DVDs and CDs are inconvenient. Instead of just having the media on a computer, whether that be on an iTunes account, Amazon Prime, or just on the hard drive, you've got these cases and these discs that, if they break, you're out a movie or thirteen songs. VHS tapes and cassette tapes are even more inconvenient - you have to carry them around, they come unraveled if you leave them alone with a three-year-old for more than twenty seconds, and God help you find something to play them on.

Physical books are inconvenient. Instead of a Kindle (or, let's be real here, a Kindle app) that's got your entire library in one, lightweight tablet, you've got to choose one or two or however many you can fit in your bags or your arms to carry with you, they're heavy, and finding a comfortable way to read a mass-market paperback is nigh-impossible. They get ripped up and you spill stuff on them, and then they're not quite so pretty anymore.

But I like that. I like having to take the time to do things like sharpening pencils or deciding between forty CDs rather than be able to click and instantly have everything. I love having to sharpen pencils once a week, and you can get pencil-topper erasers. I love looking over my CD collection, and my DVD collection, and the the few cassettes and VHS tapes I own. I love books. I love physical books more than anything - while I do watch movies I don't own a physical copy of and listen to music off of Amazon prime if I'm already sitting at the computer, I just can't read a book on a screen. Lugging them around, having stacks of unread books pressed against the wall - and used books, with their bent spines and coffee spills and the occasional annotation, is my favorite thing.

With physical, inconvenient, and sometimes old-fashioned things, there's more thought behind it. It's more deliberate to pick out a CD before heading off to class or popping a DVD into the DVD player than it is to hit shuffle on an iPod or pick out a movie on Netflix, only to get bored every twenty seconds and go searching off for a new one. Everything that's deliberate, everything that you take a couple more seconds to think about, is everything that I kind of tend to live for.
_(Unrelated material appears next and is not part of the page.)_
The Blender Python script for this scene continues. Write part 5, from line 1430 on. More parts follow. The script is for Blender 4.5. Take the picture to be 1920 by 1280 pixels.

Maybe it's just because I'm a material person. I like stuff, especially old stuff. Thrift stores are my wallet's biggest enemy - I've got a box of 'millennium bubbles' on my dresser right now because it's just so cool. I love collecting things, weird things, and so having fifty pencils with erasers in various stages of existence and a wall of unread books and a couple of CD racks are just kind of natural for me. It's tangible and it takes more time, but that's what I like. There's no point in rushing around, rushing to find this, rushing to click on this, and convenience sometimes goes too far. If everything's right there, there's... there's something a little less genuine about it. It's just less fun and real.

So if I have to take fifteen minutes out of every weekend to make sure that I'll have sharpened pencils come Monday morning, then that's pretty much fine with me.